WHAT NEEDS TO BE DONE: Each entry below should be reproduced character for character.

── DATA IN THIS EXERCISE ──

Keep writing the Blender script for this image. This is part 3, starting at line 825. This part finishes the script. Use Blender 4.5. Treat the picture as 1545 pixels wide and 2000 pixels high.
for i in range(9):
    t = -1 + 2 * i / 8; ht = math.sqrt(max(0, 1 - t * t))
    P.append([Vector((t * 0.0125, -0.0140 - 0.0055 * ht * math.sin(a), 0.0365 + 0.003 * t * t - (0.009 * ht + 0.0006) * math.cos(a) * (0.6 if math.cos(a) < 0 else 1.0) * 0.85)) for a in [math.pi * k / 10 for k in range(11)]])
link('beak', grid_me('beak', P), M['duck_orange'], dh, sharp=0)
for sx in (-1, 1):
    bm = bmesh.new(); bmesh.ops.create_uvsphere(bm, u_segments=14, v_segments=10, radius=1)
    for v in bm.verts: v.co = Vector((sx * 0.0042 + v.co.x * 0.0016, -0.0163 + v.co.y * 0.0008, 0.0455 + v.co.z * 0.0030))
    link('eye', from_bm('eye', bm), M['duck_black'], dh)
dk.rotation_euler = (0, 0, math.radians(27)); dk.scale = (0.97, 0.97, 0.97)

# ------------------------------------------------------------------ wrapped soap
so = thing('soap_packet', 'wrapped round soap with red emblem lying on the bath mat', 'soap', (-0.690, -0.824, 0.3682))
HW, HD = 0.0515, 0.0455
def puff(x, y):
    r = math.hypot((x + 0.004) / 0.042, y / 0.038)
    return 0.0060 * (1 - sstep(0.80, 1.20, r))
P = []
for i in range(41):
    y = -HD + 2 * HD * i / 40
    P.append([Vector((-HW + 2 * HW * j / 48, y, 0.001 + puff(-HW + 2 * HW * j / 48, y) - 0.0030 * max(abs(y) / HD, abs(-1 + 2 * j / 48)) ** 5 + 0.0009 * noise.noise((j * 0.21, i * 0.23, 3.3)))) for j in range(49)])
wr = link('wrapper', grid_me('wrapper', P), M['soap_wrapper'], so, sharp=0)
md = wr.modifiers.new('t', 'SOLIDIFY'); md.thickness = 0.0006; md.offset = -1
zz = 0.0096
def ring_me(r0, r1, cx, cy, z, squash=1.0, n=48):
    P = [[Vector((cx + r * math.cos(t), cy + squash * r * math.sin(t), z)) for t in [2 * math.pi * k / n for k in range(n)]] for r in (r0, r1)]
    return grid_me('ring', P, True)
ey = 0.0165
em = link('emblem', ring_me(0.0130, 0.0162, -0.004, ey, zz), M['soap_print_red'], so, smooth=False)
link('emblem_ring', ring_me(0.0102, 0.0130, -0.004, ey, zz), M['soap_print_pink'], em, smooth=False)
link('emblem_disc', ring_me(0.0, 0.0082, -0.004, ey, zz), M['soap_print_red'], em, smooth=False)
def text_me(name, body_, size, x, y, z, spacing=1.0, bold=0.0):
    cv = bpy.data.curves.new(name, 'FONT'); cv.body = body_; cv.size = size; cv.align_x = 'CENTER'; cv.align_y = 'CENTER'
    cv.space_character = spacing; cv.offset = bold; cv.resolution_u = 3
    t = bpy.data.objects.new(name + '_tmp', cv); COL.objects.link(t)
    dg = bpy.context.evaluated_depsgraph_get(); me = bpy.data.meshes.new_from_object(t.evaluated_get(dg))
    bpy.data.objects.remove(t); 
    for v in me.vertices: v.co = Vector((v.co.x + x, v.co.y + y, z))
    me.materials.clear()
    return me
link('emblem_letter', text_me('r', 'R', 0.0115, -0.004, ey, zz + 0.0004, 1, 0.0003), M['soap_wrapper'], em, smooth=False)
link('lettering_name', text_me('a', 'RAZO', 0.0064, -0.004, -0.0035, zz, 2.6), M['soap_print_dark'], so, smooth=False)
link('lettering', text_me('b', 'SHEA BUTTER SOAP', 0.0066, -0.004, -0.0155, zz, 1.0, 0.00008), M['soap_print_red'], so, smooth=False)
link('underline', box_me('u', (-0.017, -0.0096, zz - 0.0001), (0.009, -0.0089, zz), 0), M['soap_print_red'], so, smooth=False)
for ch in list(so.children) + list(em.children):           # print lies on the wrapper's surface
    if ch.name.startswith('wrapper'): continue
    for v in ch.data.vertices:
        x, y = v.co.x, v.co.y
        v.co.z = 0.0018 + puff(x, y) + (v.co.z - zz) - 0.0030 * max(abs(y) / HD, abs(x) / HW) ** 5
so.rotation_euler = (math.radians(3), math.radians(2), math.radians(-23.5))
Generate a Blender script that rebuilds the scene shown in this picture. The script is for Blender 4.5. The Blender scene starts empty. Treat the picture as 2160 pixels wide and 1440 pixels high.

───

SOLUTION FOR THIS PROBLEM:
Keep writing the Blender script for this image. This is part 3, starting at line 825. This part finishes the script. Use Blender 4.5. Treat the picture as 1545 pixels wide and 2000 pixels high.
for i in range(9):
    t = -1 + 2 * i / 8; ht = math.sqrt(max(0, 1 - t * t))
    P.append([Vector((t * 0.0125, -0.0140 - 0.0055 * ht * math.sin(a), 0.0365 + 0.003 * t * t - (0.009 * ht + 0.0006) * math.cos(a) * (0.6 if math.cos(a) < 0 else 1.0) * 0.85)) for a in [math.pi * k / 10 for k in range(11)]])
link('beak', grid_me('beak', P), M['duck_orange'], dh, sharp=0)
for sx in (-1, 1):
    bm = bmesh.new(); bmesh.ops.create_uvsphere(bm, u_segments=14, v_segments=10, radius=1)
    for v in bm.verts: v.co = Vector((sx * 0.0042 + v.co.x * 0.0016, -0.0163 + v.co.y * 0.0008, 0.0455 + v.co.z * 0.0030))
    link('eye', from_bm('eye', bm), M['duck_black'], dh)
dk.rotation_euler = (0, 0, math.radians(27)); dk.scale = (0.97, 0.97, 0.97)

# ------------------------------------------------------------------ wrapped soap
so = thing('soap_packet', 'wrapped round soap with red emblem lying on the bath mat', 'soap', (-0.690, -0.824, 0.3682))
HW, HD = 0.0515, 0.0455
def puff(x, y):
    r = math.hypot((x + 0.004) / 0.042, y / 0.038)
    return 0.0060 * (1 - sstep(0.80, 1.20, r))
P = []
for i in range(41):
    y = -HD + 2 * HD * i / 40
    P.append([Vector((-HW + 2 * HW * j / 48, y, 0.001 + puff(-HW + 2 * HW * j / 48, y) - 0.0030 * max(abs(y) / HD, abs(-1 + 2 * j / 48)) ** 5 + 0.0009 * noise.noise((j * 0.21, i * 0.23, 3.3)))) for j in range(49)])
wr = link('wrapper', grid_me('wrapper', P), M['soap_wrapper'], so, sharp=0)
md = wr.modifiers.new('t', 'SOLIDIFY'); md.thickness = 0.0006; md.offset = -1
zz = 0.0096
def ring_me(r0, r1, cx, cy, z, squash=1.0, n=48):
    P = [[Vector((cx + r * math.cos(t), cy + squash * r * math.sin(t), z)) for t in [2 * math.pi * k / n for k in range(n)]] for r in (r0, r1)]
    return grid_me('ring', P, True)
ey = 0.0165
em = link('emblem', ring_me(0.0130, 0.0162, -0.004, ey, zz), M['soap_print_red'], so, smooth=False)
link('emblem_ring', ring_me(0.0102, 0.0130, -0.004, ey, zz), M['soap_print_pink'], em, smooth=False)
link('emblem_disc', ring_me(0.0, 0.0082, -0.004, ey, zz), M['soap_print_red'], em, smooth=False)
def text_me(name, body_, size, x, y, z, spacing=1.0, bold=0.0):
    cv = bpy.data.curves.new(name, 'FONT'); cv.body = body_; cv.size = size; cv.align_x = 'CENTER'; cv.align_y = 'CENTER'
    cv.space_character = spacing; cv.offset = bold; cv.resolution_u = 3
    t = bpy.data.objects.new(name + '_tmp', cv); COL.objects.link(t)
    dg = bpy.context.evaluated_depsgraph_get(); me = bpy.data.meshes.new_from_object(t.evaluated_get(dg))
    bpy.data.objects.remove(t); 
    for v in me.vertices: v.co = Vector((v.co.x + x, v.co.y + y, z))
    me.materials.clear()
    return me
link('emblem_letter', text_me('r', 'R', 0.0115, -0.004, ey, zz + 0.0004, 1, 0.0003), M['soap_wrapper'], em, smooth=False)
link('lettering_name', text_me('a', 'RAZO', 0.0064, -0.004, -0.0035, zz, 2.6), M['soap_print_dark'], so, smooth=False)
link('lettering', text_me('b', 'SHEA BUTTER SOAP', 0.0066, -0.004, -0.0155, zz, 1.0, 0.00008), M['soap_print_red'], so, smooth=False)
link('underline', box_me('u', (-0.017, -0.0096, zz - 0.0001), (0.009, -0.0089, zz), 0), M['soap_print_red'], so, smooth=False)
for ch in list(so.children) + list(em.children):           # print lies on the wrapper's surface
    if ch.name.startswith('wrapper'): continue
    for v in ch.data.vertices:
        x, y = v.co.x, v.co.y
        v.co.z = 0.0018 + puff(x, y) + (v.co.z - zz) - 0.0030 * max(abs(y) / HD, abs(x) / HW) ** 5
so.rotation_euler = (math.radians(3), math.radians(2), math.radians(-23.5))
Generate a Blender script that rebuilds the scene shown in this picture. The script is for Blender 4.5. The Blender scene starts empty. Treat the picture as 2160 pixels wide and 1440 pixels high.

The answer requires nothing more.